Il est difficile de faire abstraction de l’hypocrisie totale des déclarations de la CSI sur l’Ukraine. Pourquoi ne pas soulever l’expansion de l’OTAN comme l’une des causes majeures de la crise ukrainienne ? Pourquoi ne pas soulever aussi le traitement des minorités russes ? Qu’est-ce que la CSI a à dire contre les infractions aux droits des travailleur-euses, aux droits d’association et aux libertés civiles du gouvernement ukrainien depuis Maidan ? Pourquoi frapper de silence l’épisode du 1er mai 2014 où la maison des syndicats d’Odessa a été incendiée? La CSI prend-elle réellement la défense des travailleuses et travailleurs ou s’entête-t-elle à être un autre porte voix de l’impérialisme occidental comme l’était la CISL du temps de la Guerre froide pour empêcher l’unité de la classe ouvrière au sein de la Fédération syndicale mondiale (FSM)?

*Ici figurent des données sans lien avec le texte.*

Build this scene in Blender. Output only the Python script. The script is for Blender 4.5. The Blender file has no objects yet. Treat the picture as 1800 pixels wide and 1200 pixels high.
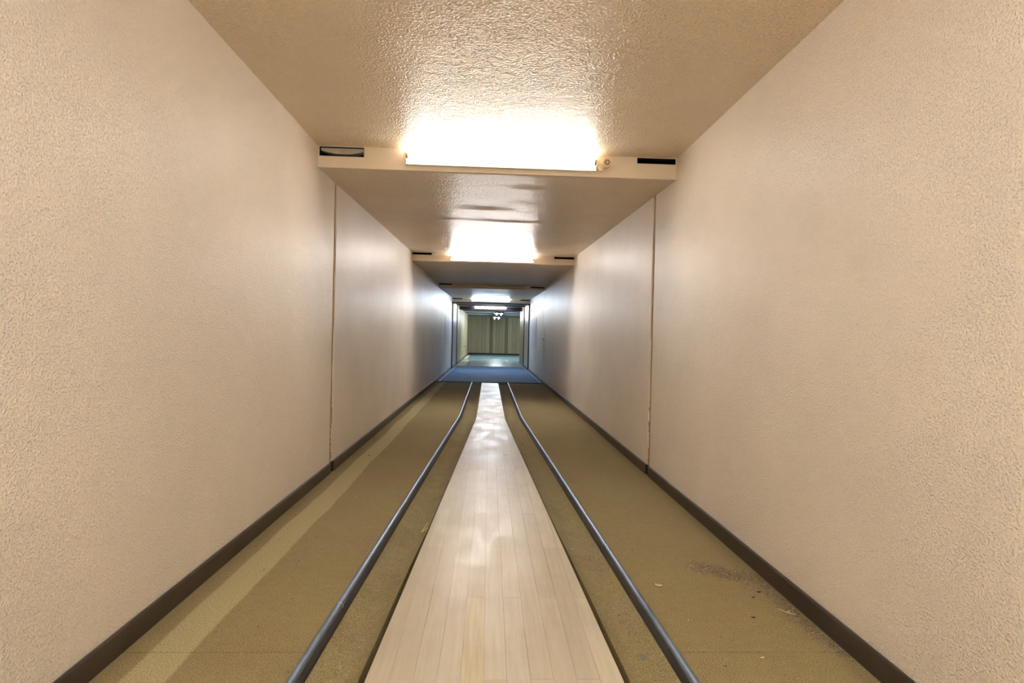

Pourquoi nos centrales syndicales devraient-elles se faire les perroquets de la CSI ? Nos centrales syndicales devraient investir la même énergie à préserver leur indépendance sur les questions de politiques internationales qu’à promouvoir le caractère national du Québec ; s’assurer que les travailleurs et travailleuses du Québec soient souverains quand il s’agit de se prononcer sur ces questions politiques. Il est aussi plus cohérent pour nos syndicats de s’opposer d’abord à nos marchands de guerre. L’OTAN contraint le Canada à augmenter ses dépenses militaires, cet argent pourrait servir à remettre nos services publics à niveau. Un mouvement syndical fort et indépendant met au premier plan une politique de solidarité internationale qui profite à la fois aux travailleurs et travailleuses du Québec, mais aussi à ceux et celles à l’international ; soit l’inverse de ce que la CSI propose.